In my view this materiality exception is problematic because it runs afoul of both the United States and Indiana constitutional guarantees that a neutral and detached magistrate determine the existence of probable cause. Instead, it leaves into the very hands of those who are "actively involved in investigating [the] crime" the determination of whether the new information is material and thus whether probable cause exists. Stated differently, when a new fact is discovered, a police officeror in this case a prosecuting attorneyis the one who will determine whether it is material to the magistrate's probable cause determination. This means that only when a police officer finds that a newly discovered fact is material to the magistrate's probable cause determination will that fact even get relayed to the issuing magistrate before execution of the search warrant. In my view this is incorrect. This is a magistrate's call and neither the investigating officer nor this Court should engage in speculation on whether the magistrate would have found that probable cause still exists had the magistrate been presented with this new information.

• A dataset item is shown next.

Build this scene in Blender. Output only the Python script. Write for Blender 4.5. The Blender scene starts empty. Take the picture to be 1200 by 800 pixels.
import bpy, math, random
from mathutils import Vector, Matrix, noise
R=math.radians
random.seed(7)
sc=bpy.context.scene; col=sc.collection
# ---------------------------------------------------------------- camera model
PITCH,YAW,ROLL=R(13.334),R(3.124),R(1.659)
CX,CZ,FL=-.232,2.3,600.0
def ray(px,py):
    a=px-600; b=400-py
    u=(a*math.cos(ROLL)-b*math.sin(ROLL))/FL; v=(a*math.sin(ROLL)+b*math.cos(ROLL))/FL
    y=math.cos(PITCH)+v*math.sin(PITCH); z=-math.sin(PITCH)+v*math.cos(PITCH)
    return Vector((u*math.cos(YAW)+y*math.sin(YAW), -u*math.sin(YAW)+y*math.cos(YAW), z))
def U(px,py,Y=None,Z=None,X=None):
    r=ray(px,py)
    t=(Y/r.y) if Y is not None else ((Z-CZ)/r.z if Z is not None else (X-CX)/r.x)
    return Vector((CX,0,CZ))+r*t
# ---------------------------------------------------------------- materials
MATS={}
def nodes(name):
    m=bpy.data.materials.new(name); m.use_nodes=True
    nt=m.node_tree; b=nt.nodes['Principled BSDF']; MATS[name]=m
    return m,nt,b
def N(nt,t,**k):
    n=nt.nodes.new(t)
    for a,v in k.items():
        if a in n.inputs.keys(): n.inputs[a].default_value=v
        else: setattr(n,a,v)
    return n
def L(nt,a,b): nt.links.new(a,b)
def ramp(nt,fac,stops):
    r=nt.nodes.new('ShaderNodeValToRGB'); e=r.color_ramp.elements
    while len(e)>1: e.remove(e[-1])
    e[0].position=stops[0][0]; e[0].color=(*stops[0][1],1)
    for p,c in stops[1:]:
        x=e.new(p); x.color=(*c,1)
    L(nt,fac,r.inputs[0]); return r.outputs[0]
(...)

Rather than carve out an exception, I would hold that an officer has a duty to report to the magistrate any new or correcting information that defeats the original underlying basis for the magistrate's issuance of a search warrant. Because that was not done in this case, I would reverse the trial court's denial of Query's motion to suppress.
SULLIVAN, J., concurs.
NOTES
[1] Nearly verbatim to the Fourth Amendment of the United States Constitution, Article 1, Section 11 of the Indiana Constitution provides in relevant part: "no warrant shall issue, but upon probable cause, supported by oath or affirmation, and particularly describing the place to be searched, and the person or thing to be seized."